The University of Massachusetts-Amherst changed a restrictive campus speech policy that a libertarian student group called “unconstitutional,” putting an end to a months-long legal battle.

Young Americans for Liberty (YAL) at UMass and student Nicholas Consolini, represented by the legal nonprofit Alliance Defending Freedom, filed a lawsuit in January in district court against the public university for a rule that restricted “speeches and rallies” to less than one percent of the campus and only between noon and 1 p.m. each day on one side of the student union.

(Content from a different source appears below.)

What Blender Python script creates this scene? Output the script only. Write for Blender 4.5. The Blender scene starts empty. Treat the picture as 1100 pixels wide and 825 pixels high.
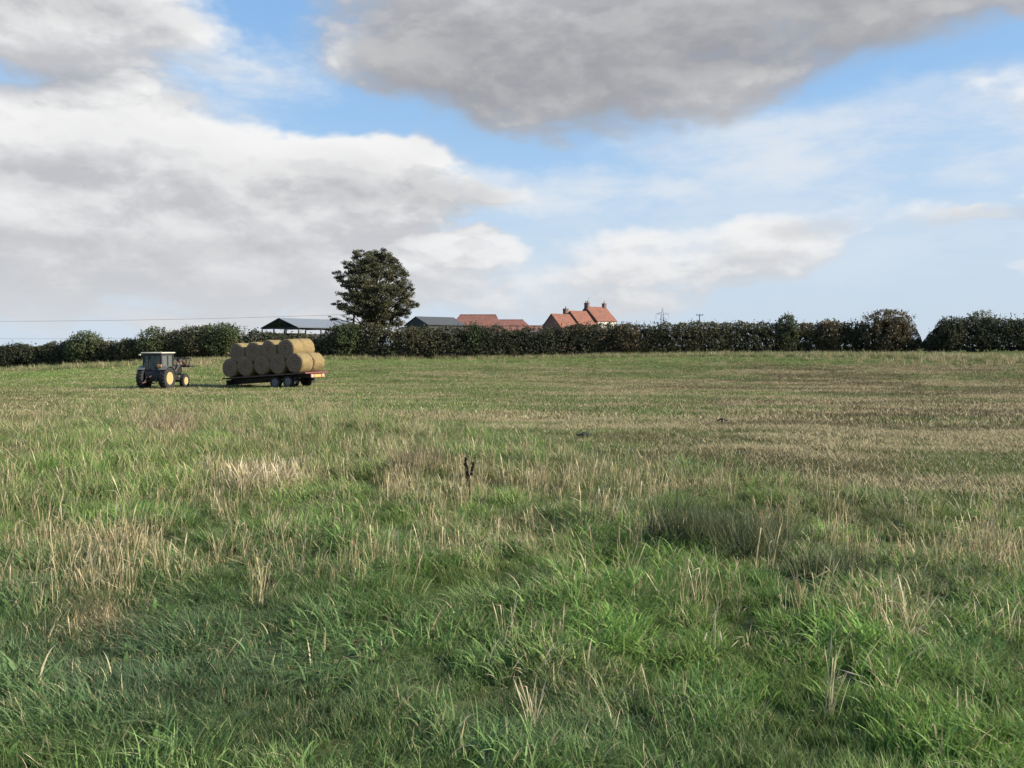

“The only permission slip students need to speak on campus is the First Amendment,” ADF Legal Counsel Caleb Dalton said in statement. “We commend YAL and these brave students for taking a stand and causing UMass to remove this speech zone that never should have existed in the first place.”

University spokesperson Mary Dettloff told Fox News they dropped the 30-year-old rule because “it is rarely, if ever, enforced and could be misinterpreted as a restriction on free speech.”

YAL and Consolini voluntarily dismissed the lawsuit after the Board of Trustees made the changes to the speech policy.

“Restricting free speech rights to one hour a day on less than 1 percent of the campus is unconstitutional, no questions asked,” YAL President Cliff Maloney Jr. said in a statement. “I applaud the UMass Board for their decision and hope this change will spark a wave of policy reform on college campuses across the country.”

YAL has sued other colleges over similar speech policies.